AIM
Each line containing the word "part" should be found and copied.
— BEGIN —
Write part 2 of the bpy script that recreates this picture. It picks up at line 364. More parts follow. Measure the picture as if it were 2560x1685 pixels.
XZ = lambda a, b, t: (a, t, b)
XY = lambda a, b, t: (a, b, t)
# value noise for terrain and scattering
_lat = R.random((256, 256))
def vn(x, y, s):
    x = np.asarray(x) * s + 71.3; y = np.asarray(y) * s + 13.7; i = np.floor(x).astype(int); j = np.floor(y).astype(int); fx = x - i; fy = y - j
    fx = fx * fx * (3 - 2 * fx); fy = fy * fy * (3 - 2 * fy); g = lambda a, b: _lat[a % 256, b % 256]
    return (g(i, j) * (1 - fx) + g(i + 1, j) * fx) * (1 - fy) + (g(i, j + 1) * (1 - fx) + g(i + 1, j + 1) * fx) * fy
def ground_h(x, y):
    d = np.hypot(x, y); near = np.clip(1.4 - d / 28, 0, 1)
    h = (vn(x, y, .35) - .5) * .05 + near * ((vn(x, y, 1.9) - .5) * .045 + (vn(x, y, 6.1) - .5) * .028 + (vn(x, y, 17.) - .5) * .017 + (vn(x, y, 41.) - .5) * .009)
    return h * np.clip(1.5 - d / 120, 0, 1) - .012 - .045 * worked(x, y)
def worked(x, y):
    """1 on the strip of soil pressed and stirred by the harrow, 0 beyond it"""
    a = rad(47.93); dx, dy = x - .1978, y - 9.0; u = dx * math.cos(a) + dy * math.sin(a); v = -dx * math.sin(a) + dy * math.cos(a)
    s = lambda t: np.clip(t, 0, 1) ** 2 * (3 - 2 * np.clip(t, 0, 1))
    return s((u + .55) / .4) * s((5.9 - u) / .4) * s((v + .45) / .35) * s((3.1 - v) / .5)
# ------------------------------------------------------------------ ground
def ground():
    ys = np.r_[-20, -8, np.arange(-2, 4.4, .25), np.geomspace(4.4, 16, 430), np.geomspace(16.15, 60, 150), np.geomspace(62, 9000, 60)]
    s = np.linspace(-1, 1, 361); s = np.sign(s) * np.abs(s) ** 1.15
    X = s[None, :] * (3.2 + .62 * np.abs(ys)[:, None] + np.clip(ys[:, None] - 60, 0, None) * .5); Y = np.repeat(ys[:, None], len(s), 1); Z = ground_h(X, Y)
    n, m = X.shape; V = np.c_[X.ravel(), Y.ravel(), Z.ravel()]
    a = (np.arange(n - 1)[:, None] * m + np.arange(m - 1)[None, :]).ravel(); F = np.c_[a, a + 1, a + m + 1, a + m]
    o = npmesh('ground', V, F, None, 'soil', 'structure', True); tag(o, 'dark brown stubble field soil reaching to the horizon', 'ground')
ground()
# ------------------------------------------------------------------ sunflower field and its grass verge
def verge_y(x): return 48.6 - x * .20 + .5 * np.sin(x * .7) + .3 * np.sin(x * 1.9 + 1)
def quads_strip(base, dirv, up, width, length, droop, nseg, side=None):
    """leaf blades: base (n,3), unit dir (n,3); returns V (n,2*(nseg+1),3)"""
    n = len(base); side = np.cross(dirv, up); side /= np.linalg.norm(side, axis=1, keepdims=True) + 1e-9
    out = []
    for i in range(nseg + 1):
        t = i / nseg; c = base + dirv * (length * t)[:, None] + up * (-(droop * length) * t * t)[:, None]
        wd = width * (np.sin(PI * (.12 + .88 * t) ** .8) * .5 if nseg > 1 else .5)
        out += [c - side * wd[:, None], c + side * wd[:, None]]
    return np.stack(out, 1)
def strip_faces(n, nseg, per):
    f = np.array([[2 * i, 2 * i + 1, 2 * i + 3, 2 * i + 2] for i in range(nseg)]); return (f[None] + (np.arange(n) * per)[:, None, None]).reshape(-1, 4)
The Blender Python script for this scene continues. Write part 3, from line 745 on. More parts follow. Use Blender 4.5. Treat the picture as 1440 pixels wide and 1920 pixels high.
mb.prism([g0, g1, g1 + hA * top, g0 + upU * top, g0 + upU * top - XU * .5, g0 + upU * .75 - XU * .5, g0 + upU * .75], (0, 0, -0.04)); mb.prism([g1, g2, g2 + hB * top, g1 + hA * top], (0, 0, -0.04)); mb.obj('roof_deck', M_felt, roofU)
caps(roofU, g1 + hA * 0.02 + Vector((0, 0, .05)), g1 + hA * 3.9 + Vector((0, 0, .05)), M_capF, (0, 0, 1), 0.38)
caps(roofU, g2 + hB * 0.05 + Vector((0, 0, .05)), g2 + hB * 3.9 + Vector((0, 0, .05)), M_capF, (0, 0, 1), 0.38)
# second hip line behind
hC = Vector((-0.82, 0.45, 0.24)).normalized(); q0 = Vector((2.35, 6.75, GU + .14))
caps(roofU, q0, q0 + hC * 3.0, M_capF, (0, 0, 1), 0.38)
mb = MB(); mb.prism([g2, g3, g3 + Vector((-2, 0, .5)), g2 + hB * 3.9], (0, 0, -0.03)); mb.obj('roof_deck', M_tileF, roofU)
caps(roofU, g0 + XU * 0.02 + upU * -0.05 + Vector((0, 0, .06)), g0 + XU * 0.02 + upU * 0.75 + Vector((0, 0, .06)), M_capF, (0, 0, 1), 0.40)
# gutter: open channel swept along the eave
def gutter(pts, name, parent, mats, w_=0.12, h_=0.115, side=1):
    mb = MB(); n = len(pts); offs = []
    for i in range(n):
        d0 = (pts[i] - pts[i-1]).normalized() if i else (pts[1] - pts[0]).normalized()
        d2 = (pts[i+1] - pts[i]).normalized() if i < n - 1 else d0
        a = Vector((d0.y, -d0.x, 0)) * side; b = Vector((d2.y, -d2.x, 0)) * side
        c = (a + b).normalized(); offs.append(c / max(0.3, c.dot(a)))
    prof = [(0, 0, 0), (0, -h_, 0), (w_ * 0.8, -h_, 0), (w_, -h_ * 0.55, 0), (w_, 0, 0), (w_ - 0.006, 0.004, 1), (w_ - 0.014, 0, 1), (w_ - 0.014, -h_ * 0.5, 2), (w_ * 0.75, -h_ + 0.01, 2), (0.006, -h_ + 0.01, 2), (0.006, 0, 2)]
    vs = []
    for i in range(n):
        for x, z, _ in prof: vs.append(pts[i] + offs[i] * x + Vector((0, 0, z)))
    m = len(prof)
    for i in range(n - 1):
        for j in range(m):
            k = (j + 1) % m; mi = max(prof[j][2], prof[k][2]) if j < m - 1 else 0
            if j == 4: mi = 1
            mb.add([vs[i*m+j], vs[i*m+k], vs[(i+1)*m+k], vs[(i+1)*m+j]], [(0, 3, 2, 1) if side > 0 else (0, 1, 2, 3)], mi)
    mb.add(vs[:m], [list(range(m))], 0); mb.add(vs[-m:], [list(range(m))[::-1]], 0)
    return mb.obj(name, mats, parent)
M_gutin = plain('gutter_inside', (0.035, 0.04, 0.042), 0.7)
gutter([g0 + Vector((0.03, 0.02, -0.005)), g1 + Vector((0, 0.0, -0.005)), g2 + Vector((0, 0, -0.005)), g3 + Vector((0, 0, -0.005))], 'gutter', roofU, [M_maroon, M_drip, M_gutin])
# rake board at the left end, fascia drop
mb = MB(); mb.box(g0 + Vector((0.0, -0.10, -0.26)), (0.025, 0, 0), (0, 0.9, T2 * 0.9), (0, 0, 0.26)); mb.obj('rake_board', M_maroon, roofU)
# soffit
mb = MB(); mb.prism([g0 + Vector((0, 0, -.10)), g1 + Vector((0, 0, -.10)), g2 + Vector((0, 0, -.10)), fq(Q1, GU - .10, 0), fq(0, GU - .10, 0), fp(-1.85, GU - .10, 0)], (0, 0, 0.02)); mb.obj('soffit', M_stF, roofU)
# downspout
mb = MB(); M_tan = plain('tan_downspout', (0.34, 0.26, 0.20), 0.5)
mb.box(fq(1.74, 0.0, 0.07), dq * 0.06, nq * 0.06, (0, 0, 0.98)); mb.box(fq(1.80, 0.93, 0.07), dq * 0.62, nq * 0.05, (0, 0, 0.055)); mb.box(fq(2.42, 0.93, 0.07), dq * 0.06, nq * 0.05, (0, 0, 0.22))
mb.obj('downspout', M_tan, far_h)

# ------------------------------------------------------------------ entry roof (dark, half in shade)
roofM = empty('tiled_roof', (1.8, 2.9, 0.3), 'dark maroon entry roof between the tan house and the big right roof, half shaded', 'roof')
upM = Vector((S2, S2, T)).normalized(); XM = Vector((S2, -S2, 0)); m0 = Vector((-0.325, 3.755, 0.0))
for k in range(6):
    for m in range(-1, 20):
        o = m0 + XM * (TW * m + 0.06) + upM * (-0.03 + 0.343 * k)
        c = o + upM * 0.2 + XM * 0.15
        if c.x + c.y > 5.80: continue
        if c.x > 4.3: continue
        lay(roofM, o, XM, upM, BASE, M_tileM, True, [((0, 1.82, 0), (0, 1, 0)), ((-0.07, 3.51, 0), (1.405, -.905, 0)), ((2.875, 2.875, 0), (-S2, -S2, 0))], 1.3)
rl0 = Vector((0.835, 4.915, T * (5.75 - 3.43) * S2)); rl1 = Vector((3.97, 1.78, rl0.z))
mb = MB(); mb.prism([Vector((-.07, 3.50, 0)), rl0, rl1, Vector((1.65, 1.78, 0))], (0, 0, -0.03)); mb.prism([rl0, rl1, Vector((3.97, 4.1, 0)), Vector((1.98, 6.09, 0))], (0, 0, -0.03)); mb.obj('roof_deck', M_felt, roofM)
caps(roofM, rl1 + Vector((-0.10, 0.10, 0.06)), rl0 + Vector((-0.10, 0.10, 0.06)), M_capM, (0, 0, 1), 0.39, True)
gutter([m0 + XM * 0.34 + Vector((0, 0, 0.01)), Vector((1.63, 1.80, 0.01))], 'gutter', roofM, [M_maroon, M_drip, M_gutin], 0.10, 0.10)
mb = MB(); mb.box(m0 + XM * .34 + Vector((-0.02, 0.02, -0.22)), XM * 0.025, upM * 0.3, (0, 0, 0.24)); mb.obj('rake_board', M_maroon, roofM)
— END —
COMPLETE OUTPUT
Write part 2 of the bpy script that recreates this picture. It picks up at line 364. More parts follow. Measure the picture as if it were 2560x1685 pixels.
The Blender Python script for this scene continues. Write part 3, from line 745 on. More parts follow. Use Blender 4.5. Treat the picture as 1440 pixels wide and 1920 pixels high.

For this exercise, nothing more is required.